* _Task objective_
A faithful transcription of all the data is required.

* _Source excerpt_
<<<<
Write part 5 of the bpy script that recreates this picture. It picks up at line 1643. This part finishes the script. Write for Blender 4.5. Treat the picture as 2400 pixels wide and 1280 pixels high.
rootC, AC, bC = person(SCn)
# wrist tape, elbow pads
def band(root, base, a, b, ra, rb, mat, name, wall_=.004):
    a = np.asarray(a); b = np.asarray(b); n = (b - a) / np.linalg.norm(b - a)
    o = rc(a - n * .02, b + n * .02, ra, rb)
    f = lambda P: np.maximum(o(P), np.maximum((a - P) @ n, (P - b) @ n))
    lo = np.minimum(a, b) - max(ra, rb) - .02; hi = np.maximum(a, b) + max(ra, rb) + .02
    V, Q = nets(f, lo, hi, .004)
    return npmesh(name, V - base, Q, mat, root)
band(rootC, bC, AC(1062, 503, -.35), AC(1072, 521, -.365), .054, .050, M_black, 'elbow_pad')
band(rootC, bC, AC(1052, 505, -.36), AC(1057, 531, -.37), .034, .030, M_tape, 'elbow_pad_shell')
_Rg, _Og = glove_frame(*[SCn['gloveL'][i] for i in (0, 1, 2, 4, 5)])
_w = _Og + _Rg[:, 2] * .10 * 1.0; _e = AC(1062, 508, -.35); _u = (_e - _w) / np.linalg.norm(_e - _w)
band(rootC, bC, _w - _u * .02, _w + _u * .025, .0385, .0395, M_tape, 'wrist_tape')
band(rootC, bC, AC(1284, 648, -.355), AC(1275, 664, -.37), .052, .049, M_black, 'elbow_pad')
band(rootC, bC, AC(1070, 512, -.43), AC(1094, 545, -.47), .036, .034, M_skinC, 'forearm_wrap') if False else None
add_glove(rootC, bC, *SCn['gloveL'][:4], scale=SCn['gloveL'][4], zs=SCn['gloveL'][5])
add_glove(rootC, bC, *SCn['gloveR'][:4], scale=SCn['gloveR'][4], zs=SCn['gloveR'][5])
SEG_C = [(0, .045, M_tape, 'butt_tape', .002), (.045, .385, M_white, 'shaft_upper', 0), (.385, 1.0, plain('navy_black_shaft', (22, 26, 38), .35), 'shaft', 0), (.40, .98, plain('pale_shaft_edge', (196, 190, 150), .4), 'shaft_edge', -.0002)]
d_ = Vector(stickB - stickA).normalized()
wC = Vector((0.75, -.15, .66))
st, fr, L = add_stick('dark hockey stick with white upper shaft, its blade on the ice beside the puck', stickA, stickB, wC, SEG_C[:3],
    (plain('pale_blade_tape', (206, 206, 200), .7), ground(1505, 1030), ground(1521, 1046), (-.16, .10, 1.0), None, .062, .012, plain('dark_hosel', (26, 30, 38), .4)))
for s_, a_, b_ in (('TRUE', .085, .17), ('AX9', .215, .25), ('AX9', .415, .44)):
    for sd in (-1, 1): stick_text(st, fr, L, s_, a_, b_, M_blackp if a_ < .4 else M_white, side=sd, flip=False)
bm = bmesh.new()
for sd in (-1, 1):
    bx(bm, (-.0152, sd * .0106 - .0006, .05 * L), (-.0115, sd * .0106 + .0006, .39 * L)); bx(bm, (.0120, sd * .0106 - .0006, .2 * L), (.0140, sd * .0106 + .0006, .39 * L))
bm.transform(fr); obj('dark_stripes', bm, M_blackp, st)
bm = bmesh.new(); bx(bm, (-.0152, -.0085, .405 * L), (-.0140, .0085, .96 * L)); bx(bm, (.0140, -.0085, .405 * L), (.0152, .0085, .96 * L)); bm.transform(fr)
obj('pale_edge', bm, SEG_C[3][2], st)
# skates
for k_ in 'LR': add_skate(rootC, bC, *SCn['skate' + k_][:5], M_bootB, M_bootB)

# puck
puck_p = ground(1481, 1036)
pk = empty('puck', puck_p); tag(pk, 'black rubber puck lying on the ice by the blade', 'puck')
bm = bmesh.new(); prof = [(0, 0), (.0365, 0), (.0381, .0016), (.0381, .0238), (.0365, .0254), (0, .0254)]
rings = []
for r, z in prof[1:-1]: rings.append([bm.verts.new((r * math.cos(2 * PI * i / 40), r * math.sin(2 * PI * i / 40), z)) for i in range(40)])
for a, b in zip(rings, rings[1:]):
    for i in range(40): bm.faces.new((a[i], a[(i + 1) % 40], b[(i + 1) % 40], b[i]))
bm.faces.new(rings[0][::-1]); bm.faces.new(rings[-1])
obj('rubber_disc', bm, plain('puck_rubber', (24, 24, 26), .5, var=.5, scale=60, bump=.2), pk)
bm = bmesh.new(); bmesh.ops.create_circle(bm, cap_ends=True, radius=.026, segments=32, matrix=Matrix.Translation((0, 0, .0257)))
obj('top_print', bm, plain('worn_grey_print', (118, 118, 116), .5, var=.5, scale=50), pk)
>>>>
* _Answer to the task_
Write part 5 of the bpy script that recreates this picture. It picks up at line 1643. This part finishes the script. Write for Blender 4.5. Treat the picture as 2400 pixels wide and 1280 pixels high.
rootC, AC, bC = person(SCn)
# wrist tape, elbow pads
def band(root, base, a, b, ra, rb, mat, name, wall_=.004):
    a = np.asarray(a); b = np.asarray(b); n = (b - a) / np.linalg.norm(b - a)
    o = rc(a - n * .02, b + n * .02, ra, rb)
    f = lambda P: np.maximum(o(P), np.maximum((a - P) @ n, (P - b) @ n))
    lo = np.minimum(a, b) - max(ra, rb) - .02; hi = np.maximum(a, b) + max(ra, rb) + .02
    V, Q = nets(f, lo, hi, .004)
    return npmesh(name, V - base, Q, mat, root)
band(rootC, bC, AC(1062, 503, -.35), AC(1072, 521, -.365), .054, .050, M_black, 'elbow_pad')
band(rootC, bC, AC(1052, 505, -.36), AC(1057, 531, -.37), .034, .030, M_tape, 'elbow_pad_shell')
_Rg, _Og = glove_frame(*[SCn['gloveL'][i] for i in (0, 1, 2, 4, 5)])
_w = _Og + _Rg[:, 2] * .10 * 1.0; _e = AC(1062, 508, -.35); _u = (_e - _w) / np.linalg.norm(_e - _w)
band(rootC, bC, _w - _u * .02, _w + _u * .025, .0385, .0395, M_tape, 'wrist_tape')
band(rootC, bC, AC(1284, 648, -.355), AC(1275, 664, -.37), .052, .049, M_black, 'elbow_pad')
band(rootC, bC, AC(1070, 512, -.43), AC(1094, 545, -.47), .036, .034, M_skinC, 'forearm_wrap') if False else None
add_glove(rootC, bC, *SCn['gloveL'][:4], scale=SCn['gloveL'][4], zs=SCn['gloveL'][5])
add_glove(rootC, bC, *SCn['gloveR'][:4], scale=SCn['gloveR'][4], zs=SCn['gloveR'][5])
SEG_C = [(0, .045, M_tape, 'butt_tape', .002), (.045, .385, M_white, 'shaft_upper', 0), (.385, 1.0, plain('navy_black_shaft', (22, 26, 38), .35), 'shaft', 0), (.40, .98, plain('pale_shaft_edge', (196, 190, 150), .4), 'shaft_edge', -.0002)]
d_ = Vector(stickB - stickA).normalized()
wC = Vector((0.75, -.15, .66))
st, fr, L = add_stick('dark hockey stick with white upper shaft, its blade on the ice beside the puck', stickA, stickB, wC, SEG_C[:3],
    (plain('pale_blade_tape', (206, 206, 200), .7), ground(1505, 1030), ground(1521, 1046), (-.16, .10, 1.0), None, .062, .012, plain('dark_hosel', (26, 30, 38), .4)))
for s_, a_, b_ in (('TRUE', .085, .17), ('AX9', .215, .25), ('AX9', .415, .44)):
    for sd in (-1, 1): stick_text(st, fr, L, s_, a_, b_, M_blackp if a_ < .4 else M_white, side=sd, flip=False)
bm = bmesh.new()
for sd in (-1, 1):
    bx(bm, (-.0152, sd * .0106 - .0006, .05 * L), (-.0115, sd * .0106 + .0006, .39 * L)); bx(bm, (.0120, sd * .0106 - .0006, .2 * L), (.0140, sd * .0106 + .0006, .39 * L))
bm.transform(fr); obj('dark_stripes', bm, M_blackp, st)
bm = bmesh.new(); bx(bm, (-.0152, -.0085, .405 * L), (-.0140, .0085, .96 * L)); bx(bm, (.0140, -.0085, .405 * L), (.0152, .0085, .96 * L)); bm.transform(fr)
obj('pale_edge', bm, SEG_C[3][2], st)
# skates
for k_ in 'LR': add_skate(rootC, bC, *SCn['skate' + k_][:5], M_bootB, M_bootB)

# puck
puck_p = ground(1481, 1036)
pk = empty('puck', puck_p); tag(pk, 'black rubber puck lying on the ice by the blade', 'puck')
bm = bmesh.new(); prof = [(0, 0), (.0365, 0), (.0381, .0016), (.0381, .0238), (.0365, .0254), (0, .0254)]
rings = []
for r, z in prof[1:-1]: rings.append([bm.verts.new((r * math.cos(2 * PI * i / 40), r * math.sin(2 * PI * i / 40), z)) for i in range(40)])
for a, b in zip(rings, rings[1:]):
    for i in range(40): bm.faces.new((a[i], a[(i + 1) % 40], b[(i + 1) % 40], b[i]))
bm.faces.new(rings[0][::-1]); bm.faces.new(rings[-1])
obj('rubber_disc', bm, plain('puck_rubber', (24, 24, 26), .5, var=.5, scale=60, bump=.2), pk)
bm = bmesh.new(); bmesh.ops.create_circle(bm, cap_ends=True, radius=.026, segments=32, matrix=Matrix.Translation((0, 0, .0257)))
obj('top_print', bm, plain('worn_grey_print', (118, 118, 116), .5, var=.5, scale=50), pk)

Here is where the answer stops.